= Goal =
Look through the data for the string "were". Copy every line where it is found.

* START Records for the exercise *

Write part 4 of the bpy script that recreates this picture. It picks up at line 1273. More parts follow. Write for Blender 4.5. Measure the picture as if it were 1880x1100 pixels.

* END Records for the exercise *
* START Records for the exercise *

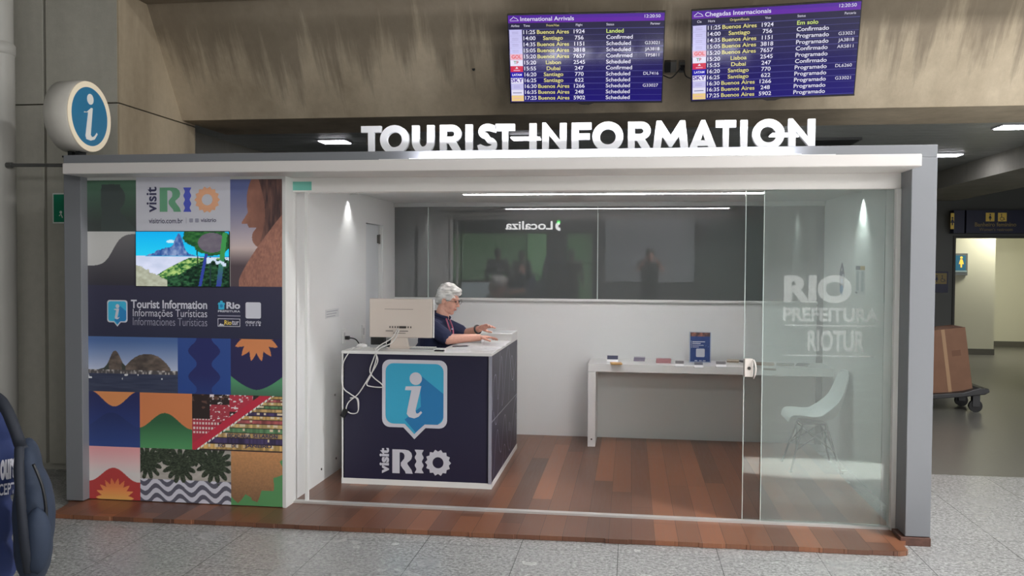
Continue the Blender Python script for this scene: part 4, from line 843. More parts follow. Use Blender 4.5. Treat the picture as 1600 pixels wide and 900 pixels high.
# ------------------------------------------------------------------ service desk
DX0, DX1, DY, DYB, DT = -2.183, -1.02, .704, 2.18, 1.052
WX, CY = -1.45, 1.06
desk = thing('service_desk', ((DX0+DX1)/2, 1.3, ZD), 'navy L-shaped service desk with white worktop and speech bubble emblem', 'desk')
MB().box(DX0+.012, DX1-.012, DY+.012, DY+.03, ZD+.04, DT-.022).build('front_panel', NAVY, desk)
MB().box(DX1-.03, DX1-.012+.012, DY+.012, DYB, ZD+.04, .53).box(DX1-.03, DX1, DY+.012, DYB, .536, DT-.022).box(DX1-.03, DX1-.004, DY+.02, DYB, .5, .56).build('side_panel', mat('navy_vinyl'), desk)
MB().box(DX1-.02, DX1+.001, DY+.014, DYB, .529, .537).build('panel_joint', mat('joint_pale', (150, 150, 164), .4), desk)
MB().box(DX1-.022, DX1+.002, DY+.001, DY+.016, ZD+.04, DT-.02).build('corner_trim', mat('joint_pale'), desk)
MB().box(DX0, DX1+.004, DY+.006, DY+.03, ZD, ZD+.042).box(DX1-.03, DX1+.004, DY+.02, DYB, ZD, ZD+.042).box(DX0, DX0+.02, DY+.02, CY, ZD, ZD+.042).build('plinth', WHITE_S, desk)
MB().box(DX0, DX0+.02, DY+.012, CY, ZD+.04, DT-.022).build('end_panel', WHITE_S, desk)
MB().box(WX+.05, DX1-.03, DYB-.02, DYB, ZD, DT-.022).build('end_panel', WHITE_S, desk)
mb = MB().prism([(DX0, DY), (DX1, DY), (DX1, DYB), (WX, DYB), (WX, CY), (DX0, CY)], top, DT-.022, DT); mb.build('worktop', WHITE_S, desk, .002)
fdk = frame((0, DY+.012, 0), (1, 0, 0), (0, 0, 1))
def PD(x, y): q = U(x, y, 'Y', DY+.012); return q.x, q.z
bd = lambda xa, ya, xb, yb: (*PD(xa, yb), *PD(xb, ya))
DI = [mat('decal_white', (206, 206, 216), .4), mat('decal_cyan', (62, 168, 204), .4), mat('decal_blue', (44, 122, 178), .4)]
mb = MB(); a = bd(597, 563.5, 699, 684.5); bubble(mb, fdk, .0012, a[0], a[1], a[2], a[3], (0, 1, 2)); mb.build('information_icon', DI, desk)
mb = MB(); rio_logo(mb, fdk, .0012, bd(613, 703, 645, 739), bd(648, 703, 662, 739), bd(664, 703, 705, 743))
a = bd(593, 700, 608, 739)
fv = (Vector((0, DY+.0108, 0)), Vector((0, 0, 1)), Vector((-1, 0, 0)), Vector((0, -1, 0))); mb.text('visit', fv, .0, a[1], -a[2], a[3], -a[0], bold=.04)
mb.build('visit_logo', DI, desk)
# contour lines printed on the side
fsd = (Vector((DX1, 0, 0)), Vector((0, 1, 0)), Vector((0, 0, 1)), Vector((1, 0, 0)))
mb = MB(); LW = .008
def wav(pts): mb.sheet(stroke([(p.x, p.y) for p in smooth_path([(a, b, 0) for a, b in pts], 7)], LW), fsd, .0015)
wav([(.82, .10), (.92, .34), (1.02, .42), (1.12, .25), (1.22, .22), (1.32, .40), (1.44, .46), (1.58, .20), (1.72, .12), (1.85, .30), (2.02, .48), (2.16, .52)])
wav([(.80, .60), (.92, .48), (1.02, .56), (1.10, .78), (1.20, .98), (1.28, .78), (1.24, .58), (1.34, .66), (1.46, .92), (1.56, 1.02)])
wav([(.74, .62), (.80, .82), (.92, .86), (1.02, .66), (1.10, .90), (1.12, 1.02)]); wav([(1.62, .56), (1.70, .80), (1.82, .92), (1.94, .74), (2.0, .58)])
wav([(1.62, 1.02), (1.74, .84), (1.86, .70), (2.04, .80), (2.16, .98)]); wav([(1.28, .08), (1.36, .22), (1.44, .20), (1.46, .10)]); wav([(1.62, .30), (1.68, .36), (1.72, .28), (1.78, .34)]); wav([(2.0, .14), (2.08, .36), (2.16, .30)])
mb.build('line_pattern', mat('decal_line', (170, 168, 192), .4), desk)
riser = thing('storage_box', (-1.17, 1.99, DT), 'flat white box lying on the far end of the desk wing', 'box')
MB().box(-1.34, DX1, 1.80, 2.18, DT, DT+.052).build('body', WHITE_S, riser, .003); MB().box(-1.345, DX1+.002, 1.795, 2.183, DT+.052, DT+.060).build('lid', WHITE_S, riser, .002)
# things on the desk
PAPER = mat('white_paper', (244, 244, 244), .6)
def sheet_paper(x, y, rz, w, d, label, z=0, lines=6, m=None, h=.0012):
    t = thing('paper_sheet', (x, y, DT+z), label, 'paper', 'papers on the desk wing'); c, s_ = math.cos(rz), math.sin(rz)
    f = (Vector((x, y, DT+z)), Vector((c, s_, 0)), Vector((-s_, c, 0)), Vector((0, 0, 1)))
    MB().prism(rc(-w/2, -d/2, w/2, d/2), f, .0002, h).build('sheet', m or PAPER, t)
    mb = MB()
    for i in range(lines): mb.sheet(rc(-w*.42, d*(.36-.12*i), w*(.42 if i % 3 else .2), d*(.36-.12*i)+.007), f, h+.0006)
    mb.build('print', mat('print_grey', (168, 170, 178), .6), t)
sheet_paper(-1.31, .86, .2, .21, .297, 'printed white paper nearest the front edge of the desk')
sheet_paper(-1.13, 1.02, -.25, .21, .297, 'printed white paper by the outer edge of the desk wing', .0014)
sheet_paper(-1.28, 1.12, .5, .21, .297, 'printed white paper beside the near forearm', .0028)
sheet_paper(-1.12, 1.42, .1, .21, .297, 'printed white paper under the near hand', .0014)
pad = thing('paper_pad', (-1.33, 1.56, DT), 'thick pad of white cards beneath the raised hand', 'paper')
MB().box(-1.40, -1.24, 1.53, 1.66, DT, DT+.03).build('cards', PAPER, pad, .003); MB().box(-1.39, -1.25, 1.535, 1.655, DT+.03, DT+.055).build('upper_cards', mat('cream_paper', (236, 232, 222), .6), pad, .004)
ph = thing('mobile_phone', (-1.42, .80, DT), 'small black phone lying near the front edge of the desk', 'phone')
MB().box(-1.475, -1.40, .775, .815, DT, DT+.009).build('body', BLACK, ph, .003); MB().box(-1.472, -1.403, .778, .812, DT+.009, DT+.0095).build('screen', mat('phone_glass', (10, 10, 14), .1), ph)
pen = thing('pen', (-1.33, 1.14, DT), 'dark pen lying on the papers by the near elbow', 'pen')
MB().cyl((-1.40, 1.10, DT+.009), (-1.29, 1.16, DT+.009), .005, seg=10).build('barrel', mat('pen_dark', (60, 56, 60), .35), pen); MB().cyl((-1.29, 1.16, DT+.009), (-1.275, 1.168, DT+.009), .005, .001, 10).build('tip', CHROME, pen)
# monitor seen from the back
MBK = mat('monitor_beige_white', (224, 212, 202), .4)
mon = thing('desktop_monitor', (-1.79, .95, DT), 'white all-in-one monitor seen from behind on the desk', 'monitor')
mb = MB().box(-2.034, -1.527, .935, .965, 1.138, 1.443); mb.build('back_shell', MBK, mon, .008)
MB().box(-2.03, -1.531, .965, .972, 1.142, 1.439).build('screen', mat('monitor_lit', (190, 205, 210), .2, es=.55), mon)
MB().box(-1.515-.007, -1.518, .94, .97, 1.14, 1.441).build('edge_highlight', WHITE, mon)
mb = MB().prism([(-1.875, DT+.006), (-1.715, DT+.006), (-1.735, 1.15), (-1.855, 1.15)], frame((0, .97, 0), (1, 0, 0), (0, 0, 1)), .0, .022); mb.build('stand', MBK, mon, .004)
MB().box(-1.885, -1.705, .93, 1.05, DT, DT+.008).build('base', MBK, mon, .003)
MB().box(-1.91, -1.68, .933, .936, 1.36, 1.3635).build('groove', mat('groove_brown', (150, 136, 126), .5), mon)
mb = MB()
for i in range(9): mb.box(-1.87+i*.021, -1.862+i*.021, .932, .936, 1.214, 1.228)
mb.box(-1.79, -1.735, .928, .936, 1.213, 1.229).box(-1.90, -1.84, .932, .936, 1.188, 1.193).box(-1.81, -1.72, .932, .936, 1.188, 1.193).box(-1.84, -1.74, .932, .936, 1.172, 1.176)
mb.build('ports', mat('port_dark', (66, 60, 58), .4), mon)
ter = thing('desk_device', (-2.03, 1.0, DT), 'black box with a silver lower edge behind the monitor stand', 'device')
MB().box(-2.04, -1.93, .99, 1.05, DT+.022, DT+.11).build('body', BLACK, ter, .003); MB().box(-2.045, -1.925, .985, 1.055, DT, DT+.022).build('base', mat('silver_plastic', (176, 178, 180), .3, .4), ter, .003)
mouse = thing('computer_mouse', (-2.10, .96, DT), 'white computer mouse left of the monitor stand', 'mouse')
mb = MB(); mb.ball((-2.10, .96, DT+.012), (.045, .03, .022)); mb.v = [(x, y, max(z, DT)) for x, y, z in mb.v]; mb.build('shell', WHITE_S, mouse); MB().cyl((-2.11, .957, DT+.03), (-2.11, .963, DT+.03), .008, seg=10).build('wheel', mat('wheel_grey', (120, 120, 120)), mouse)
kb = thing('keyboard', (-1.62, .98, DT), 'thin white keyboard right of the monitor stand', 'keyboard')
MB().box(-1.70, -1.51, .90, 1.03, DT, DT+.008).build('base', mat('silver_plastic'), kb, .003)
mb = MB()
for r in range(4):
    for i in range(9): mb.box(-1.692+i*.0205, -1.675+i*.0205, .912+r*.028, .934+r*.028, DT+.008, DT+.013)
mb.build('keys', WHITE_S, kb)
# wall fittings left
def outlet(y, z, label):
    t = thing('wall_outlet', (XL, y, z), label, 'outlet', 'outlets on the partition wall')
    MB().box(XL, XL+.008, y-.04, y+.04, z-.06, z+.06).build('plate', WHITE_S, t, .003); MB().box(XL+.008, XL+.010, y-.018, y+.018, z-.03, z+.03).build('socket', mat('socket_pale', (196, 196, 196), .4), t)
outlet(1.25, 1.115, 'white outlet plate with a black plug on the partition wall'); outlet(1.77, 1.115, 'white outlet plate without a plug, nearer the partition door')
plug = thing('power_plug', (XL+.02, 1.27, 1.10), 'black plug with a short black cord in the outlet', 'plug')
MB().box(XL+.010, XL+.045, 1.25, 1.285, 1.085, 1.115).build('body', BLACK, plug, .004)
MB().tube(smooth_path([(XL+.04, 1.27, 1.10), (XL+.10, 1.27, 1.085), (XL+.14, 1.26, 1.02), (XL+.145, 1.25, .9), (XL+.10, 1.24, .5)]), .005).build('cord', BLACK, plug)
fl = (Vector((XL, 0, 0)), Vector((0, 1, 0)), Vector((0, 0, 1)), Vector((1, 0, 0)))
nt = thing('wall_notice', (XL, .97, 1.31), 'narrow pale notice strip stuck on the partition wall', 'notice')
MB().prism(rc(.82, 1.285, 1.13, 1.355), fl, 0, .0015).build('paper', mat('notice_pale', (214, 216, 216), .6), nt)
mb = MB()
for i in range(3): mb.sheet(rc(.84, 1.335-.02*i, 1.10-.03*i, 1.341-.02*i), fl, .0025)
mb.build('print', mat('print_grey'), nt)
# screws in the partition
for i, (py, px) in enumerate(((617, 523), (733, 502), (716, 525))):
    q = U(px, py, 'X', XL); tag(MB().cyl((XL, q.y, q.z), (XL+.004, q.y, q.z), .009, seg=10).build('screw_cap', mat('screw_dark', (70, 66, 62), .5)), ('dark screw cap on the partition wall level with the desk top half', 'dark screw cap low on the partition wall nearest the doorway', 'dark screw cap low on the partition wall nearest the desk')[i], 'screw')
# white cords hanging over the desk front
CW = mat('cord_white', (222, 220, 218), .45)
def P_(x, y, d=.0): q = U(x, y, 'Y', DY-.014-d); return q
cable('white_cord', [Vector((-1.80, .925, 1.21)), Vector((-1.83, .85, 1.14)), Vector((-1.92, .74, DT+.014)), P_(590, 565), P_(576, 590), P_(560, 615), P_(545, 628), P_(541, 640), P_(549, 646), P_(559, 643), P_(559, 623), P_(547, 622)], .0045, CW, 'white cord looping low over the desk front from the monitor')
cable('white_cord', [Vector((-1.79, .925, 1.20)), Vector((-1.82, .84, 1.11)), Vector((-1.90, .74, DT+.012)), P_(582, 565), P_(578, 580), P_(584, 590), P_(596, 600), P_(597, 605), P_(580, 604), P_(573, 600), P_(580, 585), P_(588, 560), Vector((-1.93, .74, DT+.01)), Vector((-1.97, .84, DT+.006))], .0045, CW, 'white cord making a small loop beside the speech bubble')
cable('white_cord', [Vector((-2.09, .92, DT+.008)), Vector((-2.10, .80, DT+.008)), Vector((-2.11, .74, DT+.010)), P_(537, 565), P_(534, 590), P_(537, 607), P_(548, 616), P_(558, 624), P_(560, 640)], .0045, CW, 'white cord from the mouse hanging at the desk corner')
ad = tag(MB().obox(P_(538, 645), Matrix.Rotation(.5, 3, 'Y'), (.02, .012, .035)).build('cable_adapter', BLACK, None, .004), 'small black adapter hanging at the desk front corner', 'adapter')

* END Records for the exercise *
* START Records for the exercise *

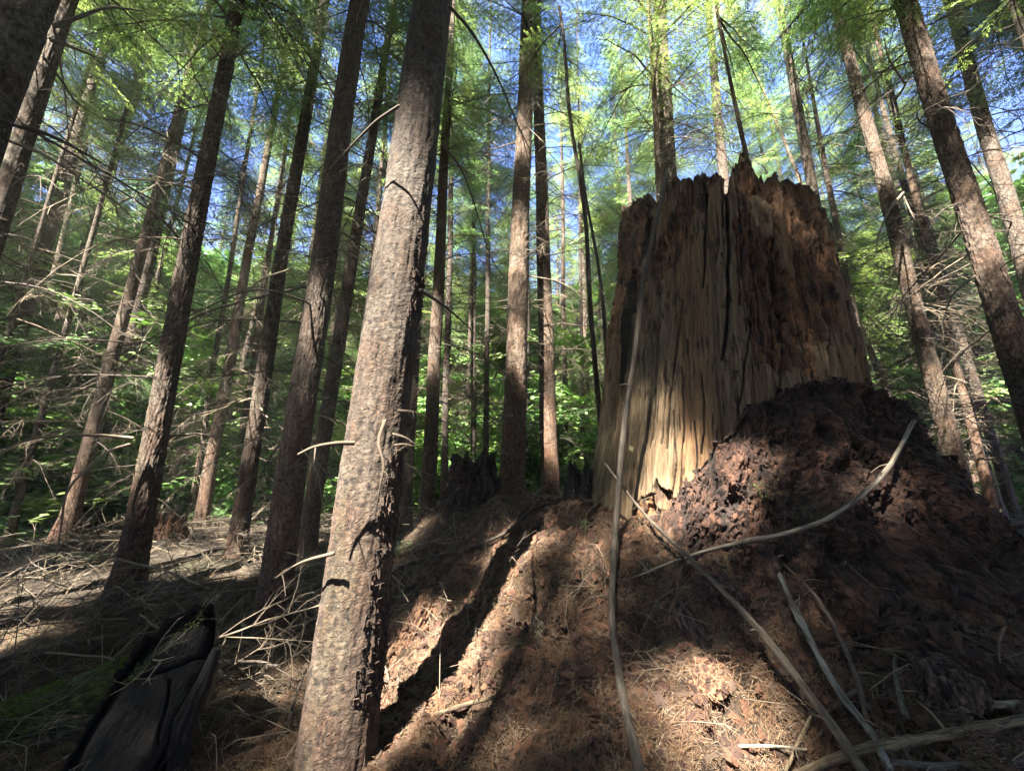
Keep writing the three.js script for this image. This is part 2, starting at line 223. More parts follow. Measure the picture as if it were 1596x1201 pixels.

* END Records for the exercise *

= Full output =
Write part 4 of the bpy script that recreates this picture. It picks up at line 1273. More parts follow. Write for Blender 4.5. Measure the picture as if it were 1880x1100 pixels.
Keep writing the three.js script for this image. This is part 2, starting at line 223. More parts follow. Measure the picture as if it were 1596x1201 pixels.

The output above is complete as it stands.